1. Definitive Guides (That Actually Go Deep)
Not “ultimate guides” filled with fluff—but clear, thorough explanations.
What makes these linkable:
Clear structure
Direct answers
Logical flow
Practical insights
People link to guides when they don’t want to explain something themselves.
If your guide becomes the “go-to explanation,” it earns links naturally.
2. Original Frameworks or Processes
One of the strongest linkable assets I’ve created involved naming and explaining a process.
When you:
Break a complex topic into steps
Give those steps names
Explain how they work together
You create something people reference instead of rewriting.
Frameworks turn your content into a shortcut—and shortcuts get links.
3. Real Experience and Case-Based Content
Generic advice rarely gets linked.
What does get linked:
Case studies
Lessons learned
Before-and-after explanations
“What worked / what didn’t” breakdowns
When content is grounded in experience, it stands out in a sea of AI-generated summaries.
People link to credibility.
4. Data, Comparisons, and Clear Answers
You don’t need massive studies to earn links.
Even simple things like:
Side-by-side comparisons
Clear pros and cons
Answering a debated question directly
…can become highly linkable.
If your page settles an argument or clarifies confusion, it becomes a citation.
How I Design Content to Be Linkable
Linkable assets don’t happen by accident. I design them intentionally.
Step 1: I Identify “Reference Intent”
Not all searches are link-worthy.
I look for topics where people:
Write articles about the subject
Need sources to back claims
Regularly explain the concept
If people are already linking out in top-ranking pages, that’s a signal.
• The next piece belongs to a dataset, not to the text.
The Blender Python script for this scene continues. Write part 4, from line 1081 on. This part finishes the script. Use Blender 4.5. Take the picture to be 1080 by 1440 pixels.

Step 2: I Aim to Be the Best Explanation, Not the Longest
Length alone doesn’t earn links.
Clarity does.
I focus on:
Clear definitions
Structured sections
Simple language
Logical progression
If someone can link to one section of my page and it stands on its own, that’s ideal.
Step 3: I Add Something Others Didn’t
This is critical.
I ask:
What’s missing from existing content?
What’s unclear or glossed over?
What’s based on theory instead of experience?
That “extra” becomes the reason to link.
Why Visuals and Structure Matter
Even without fancy design, structure plays a huge role.
I use:
Clear headings
Bullet points
Summaries
Examples
This makes content easier to scan—and easier to reference.
No one wants to link to a wall of text.
Internal Linking Helps External Linking
This is overlooked constantly.
When I build a linkable asset, I:
Link to it internally from relevant pages
Treat it as a pillar resource
Reinforce its importance across the site
This helps search engines and users understand:“ This page matters.”
Pages that are clearly important internally are more likely to be trusted externally.
Why Linkable Assets Reduce Outreach Effort
Here’s the quiet benefit no one talks about:
Good linkable assets make outreach easier—even unnecessary.
When I do outreach now:
I’m not begging for links
I’m offering a useful reference
I’m solving a problem for the publisher
Sometimes links happen without outreach at all—especially when content gets discovered organically.
That’s when SEO feels less like work and more like momentum.
Common Mistakes That Kill Linkability
I’ve made these mistakes myself, so they’re worth calling out:
Writing for keywords instead of readers
Creating content that’s “fine” but forgettable
Copying competitor outlines
Avoiding strong opinions
Publishing too fast
Linkable assets require intentional effort. There’s no shortcut.
How Long It Takes for Linkable Assets to Work
This is important to understand.
Linkable assets:
Rarely explode overnight
Often earn links slowly
Compound over time
Some of my most linked pages:
Took months to gain traction
Continue earning links years later
Outperform aggressive outreach campaigns long term
They’re slow wins—but durable ones.
My Rule for Creating Linkable Assets
After years of testing, my rule is simple:
If your content doesn’t make someone else’s content better, it won’t earn links.
Links are endorsements.
People endorse value—not effort.
Final Thought
Creating linkable assets changed how I approach SEO entirely. Instead of chasing links, I build things worth linking to. It’s harder upfront. It takes more thought. It requires real insight. But when it works, it works quietly, consistently, and safely. And in the long run, that’s the kind of SEO that lasts.